Les poèmes du recueil d'Anne Bregani, L'eau, les étincelles, sont accompagnés de gravures d'Armand C. Desarzens. La poétesse, dans une note liminaire, lumineuse, parle, au sujet de ces gravures, de fruit d'un cheminement, dont l'aventure se poursuit.
Après avoir lu les poèmes, regardé les gravures, le lecteur ressent intensément ce compagnonnage s'il y prête attention. Car, ici, les poèmes gravent le monde tandis que les gravures le poétisent, si bien qu'aucun des deux n'illustre l'autre: ils se rencontrent.

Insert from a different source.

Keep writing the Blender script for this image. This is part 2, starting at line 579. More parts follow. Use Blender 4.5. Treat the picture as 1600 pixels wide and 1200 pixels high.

Anne Bregani met en exergue à son recueil deux poèmes, l'un de Wislawa Szymborska, l'autre de Yannis Ritsos, dont déjà les débuts donnent un aperçu de ses intentions.
La Polonaise demande
Pardon aux grandes questions pour les petites réponses.
Le Grec espère que
Peut-être encore nous défendra
le chant d'un oiseau...
La tâche est en effet immense et la nature (plus forte qu'on ne pense) peut aider à l'accomplir.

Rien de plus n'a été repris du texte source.